Il comune sta dando la caccia ad alcuni pezzi “pregiati” come spiega Valsetti: “Il museo aprirà non prima di 18/24 mesi ma stiamo contrattando con le ditte che si occupano dello smantellamento perché alcuni pezzi pregiati non finiscano in Cina o in India, ma restino come memoria di quello che questa fabbrica ha rappresentato per la Valle Bormida, la Liguria e per l’Italia intera”.

Veniamo poi scortati nella palazzina H: “Qui difficilmente sono entrati dei non addetti ai lavori”. Entriamo dagli spogliatoi e anche qui gli armadietti raccontano quello Ferrania è stata, alcuni sono ancora chiusi con il lucchetto: “Abbiamo trovato di tutto, in uno c’era una giacca di pelle praticamente nuova con un mazzo di chiavi di una macchina – spiega il nostro cicerone – e poi tantissimi effetti personali, come se i lavoratori avessero voluto lasciarsi tutto alle spalle”.

Le caldaie sono già sparite e al loro posto ci sono dei buchi alti 3 piani, a breve partiranno decine e decine di motori e i macchinari che ancora non sono stati smontati.
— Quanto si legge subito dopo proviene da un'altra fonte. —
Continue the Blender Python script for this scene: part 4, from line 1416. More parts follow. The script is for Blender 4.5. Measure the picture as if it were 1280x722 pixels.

Quando si torna alla luce del sole la sensazione è quella di essere riemersi da un viaggio nel tempo: i calendari alle pareti erano fermi a seconda delle stanze, dal 1999 al 2006, i giornali, le riviste (porno e non) i computer, le sale controllo riportavano ad un’epoca oramai dimenticata. E poi ci si trova davanti al grande capannone bianco e ipermoderno, quello che doveva rappresentare la nuova Ferrania. Quella dei pannelli solari e delle energie alternative che, di fatto, non è mai decollata.

Alla fine di questo “viaggio” nella Ferrania viene da chiedersi: se anziché essere “svenduto” alla cordata genovese, lo stabilimento fosse stato ceduto alla cordata indiana dove Bolliwood – secondo mercato cinematografico mondiale – è ancora basato sulla pellicola, il finale di questa storia sarebbe stato diverso?